Les limites du théâtre en tant que langage. Le théâtre n’a pas le même niveau de complexité en terme de regard. Au cinéma, on peut jouer à se demander quel est le point du vue du film, celui du réaliste, celui des personnages. Est-ce que ce sont les mêmes? Au théâtre, ce jeu-là est limité.

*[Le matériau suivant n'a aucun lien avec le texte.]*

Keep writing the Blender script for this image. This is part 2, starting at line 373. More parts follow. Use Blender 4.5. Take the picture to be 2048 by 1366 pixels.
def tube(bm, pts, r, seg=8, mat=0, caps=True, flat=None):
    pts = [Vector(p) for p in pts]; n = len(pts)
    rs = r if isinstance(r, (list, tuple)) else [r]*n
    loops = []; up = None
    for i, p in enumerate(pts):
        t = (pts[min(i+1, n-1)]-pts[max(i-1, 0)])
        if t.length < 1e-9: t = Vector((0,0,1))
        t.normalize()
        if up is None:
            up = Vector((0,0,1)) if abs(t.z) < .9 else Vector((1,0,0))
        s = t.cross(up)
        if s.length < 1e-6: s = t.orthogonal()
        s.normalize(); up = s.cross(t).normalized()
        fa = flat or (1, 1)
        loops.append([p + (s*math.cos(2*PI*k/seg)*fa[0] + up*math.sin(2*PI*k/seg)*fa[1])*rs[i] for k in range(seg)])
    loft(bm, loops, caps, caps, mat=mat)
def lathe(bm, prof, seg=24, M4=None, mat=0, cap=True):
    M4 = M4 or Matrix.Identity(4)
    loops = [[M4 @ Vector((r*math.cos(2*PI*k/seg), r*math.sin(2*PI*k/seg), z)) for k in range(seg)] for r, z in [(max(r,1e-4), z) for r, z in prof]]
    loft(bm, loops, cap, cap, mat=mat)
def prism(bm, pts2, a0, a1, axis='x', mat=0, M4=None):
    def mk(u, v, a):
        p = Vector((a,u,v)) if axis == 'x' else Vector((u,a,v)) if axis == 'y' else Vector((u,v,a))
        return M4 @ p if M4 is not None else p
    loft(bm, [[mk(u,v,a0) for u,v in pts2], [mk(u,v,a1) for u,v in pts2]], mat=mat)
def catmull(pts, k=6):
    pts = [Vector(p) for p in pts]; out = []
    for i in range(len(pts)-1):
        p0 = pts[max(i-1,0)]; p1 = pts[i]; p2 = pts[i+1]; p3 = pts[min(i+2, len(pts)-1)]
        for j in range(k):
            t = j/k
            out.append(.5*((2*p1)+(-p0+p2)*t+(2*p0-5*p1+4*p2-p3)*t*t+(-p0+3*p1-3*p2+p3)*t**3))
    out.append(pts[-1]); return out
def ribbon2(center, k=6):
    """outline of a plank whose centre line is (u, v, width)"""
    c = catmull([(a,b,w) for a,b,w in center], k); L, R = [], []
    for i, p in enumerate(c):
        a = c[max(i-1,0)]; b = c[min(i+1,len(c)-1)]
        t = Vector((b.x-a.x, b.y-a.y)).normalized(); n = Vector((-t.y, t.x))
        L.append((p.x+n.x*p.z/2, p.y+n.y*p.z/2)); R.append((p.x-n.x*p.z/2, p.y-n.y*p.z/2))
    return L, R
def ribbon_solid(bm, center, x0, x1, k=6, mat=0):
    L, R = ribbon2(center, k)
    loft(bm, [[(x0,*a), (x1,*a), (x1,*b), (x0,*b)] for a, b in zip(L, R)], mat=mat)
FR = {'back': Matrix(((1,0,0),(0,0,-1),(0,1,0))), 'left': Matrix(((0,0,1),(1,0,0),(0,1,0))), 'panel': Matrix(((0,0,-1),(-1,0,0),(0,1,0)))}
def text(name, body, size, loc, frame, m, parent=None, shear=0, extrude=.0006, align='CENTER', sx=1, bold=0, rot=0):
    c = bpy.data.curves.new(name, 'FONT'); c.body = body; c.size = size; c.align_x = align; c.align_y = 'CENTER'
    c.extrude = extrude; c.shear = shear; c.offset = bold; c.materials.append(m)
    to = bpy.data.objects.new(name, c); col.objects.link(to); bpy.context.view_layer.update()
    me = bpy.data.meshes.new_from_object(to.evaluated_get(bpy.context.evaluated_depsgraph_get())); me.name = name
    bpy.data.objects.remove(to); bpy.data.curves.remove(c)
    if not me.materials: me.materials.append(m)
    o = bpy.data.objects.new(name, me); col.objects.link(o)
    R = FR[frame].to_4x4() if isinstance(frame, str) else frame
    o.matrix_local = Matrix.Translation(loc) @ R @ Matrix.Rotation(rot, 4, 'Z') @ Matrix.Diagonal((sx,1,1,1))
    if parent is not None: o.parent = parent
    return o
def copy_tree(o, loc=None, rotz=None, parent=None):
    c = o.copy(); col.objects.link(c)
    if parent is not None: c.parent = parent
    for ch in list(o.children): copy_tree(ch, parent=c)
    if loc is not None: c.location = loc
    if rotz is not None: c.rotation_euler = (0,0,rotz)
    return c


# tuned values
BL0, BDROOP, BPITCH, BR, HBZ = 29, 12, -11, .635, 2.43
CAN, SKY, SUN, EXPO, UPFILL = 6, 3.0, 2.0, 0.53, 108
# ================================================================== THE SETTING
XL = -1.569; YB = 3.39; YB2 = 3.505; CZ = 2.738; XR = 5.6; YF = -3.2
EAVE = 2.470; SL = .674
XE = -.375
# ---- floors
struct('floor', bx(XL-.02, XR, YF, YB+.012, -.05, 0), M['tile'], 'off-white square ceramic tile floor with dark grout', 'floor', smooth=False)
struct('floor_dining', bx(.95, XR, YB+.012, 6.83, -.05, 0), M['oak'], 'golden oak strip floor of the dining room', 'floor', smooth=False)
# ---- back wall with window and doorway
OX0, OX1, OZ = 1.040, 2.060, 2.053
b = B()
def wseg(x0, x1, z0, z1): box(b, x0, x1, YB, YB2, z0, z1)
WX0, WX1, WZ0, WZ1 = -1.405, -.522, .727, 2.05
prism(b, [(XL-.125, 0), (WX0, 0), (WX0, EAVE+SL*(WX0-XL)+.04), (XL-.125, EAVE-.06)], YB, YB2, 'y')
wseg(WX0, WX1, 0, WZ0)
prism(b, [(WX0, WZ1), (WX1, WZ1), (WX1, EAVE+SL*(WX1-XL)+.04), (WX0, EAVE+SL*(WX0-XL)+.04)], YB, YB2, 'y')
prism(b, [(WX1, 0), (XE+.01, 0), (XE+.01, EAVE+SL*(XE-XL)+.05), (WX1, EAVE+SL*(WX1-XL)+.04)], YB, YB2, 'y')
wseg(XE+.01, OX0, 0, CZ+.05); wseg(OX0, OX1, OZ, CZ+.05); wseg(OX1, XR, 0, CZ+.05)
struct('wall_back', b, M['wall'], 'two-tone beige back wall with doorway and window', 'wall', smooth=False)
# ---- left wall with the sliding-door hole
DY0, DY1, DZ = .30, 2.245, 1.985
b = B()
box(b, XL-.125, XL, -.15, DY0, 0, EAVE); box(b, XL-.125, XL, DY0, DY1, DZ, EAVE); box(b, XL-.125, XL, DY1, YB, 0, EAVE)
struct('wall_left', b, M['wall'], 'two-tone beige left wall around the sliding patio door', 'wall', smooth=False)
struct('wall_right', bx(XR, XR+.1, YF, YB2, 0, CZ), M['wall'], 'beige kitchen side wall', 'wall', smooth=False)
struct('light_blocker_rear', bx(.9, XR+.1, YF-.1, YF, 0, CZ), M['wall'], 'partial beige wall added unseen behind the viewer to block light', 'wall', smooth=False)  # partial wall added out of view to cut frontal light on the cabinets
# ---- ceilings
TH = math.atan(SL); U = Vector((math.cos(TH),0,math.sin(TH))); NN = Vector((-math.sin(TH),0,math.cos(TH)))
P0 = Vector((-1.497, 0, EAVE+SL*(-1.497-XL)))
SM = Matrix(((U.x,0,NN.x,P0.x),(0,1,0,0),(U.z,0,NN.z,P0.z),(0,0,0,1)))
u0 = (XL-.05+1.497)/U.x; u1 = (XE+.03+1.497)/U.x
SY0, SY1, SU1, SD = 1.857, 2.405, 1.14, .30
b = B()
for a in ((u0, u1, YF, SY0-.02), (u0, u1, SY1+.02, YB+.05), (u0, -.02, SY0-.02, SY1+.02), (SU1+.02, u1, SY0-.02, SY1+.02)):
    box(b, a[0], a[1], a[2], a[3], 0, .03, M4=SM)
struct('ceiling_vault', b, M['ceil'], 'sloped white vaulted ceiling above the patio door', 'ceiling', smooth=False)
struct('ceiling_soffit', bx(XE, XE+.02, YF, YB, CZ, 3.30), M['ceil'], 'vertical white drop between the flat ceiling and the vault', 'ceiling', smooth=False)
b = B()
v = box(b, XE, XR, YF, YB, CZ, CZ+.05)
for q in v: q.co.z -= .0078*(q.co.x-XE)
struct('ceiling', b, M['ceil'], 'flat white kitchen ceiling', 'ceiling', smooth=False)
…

Je me suis également dit que les lieux de cruising se prêtaient particulièrement bien à ce jeu de regard. L’intérêt de ces lieux réside justement dans la possibilité du regard sur soi, le frisson d’être observé dans des situations un peu tendues. La pièce prétendait recréer le 18e siècle de façon très propre, très jolie. Elle avait un coté rococo, un coté très appliqué à la Fragonard. Je voulais garder ça en vue, mais de loin. Je voulais y confronter un coté plus trash, plus contemporain. Sans rien toucher aux personnages, je voulais subtilement changer les sentiments et leur gestuelle. Je voulais passer du côté capricieux de la perversion à l’arbitraire le plus total. L’abjection sans le décoratif. Le cinéma m’a permis ça, d’aller vers un coté plus cassé, plus moche, plus pourri.
On a justement l’impression que le mot libertinage appartient à un passé révolu, et que si une telle sexualité existe bel et bien encore, elle a depuis perdu sa dimension utopique et politique. Or la plupart des scènes de liberté pourraient très bien avoir lieu aujourd’hui.
Ah oui. Je suis sûr que vous savez comment ça se passe dans les lieux de cruising gay, hein ? Vous voyez, c’est pareil. L’idée de ces lieux ce n’est pas tant de recevoir du plaisir, mais d’en donner, de s’ouvrir aux autres, de s’abandonner pour être utilisé par les autres. C’est une idée qui est très subversive encore aujourd’hui. Ce sont des espaces où il n’y soudain a plus de séparation entre jeunes et vieux, homme et femme, moche et beau, maitre et serviteur. Comme le dit un personnage du film: « Nous avons tous les mêmes organes, et la même manière de les utiliser ». Le libertinage a une origine aristocratique, c’est un divertimento capricieux, mais il a des points communs avec aujourd’hui. Cette idée d’égalité totale, ça reste très contemporain. Mon idée c’était que le film bouge de la façon la plus sensuelle possible entre ces deux pôles. J’avais peur que le film soit difficile à aimer et à comprendre, qu’il soit difficile à vendre à un public qui n’est pas nécessairement habitué à l’avant-garde. Cette sensualité , c’était une manière de le rendre plus évident. Je voulais que ce soit vivant et poétique, tout en restant sophistiqué.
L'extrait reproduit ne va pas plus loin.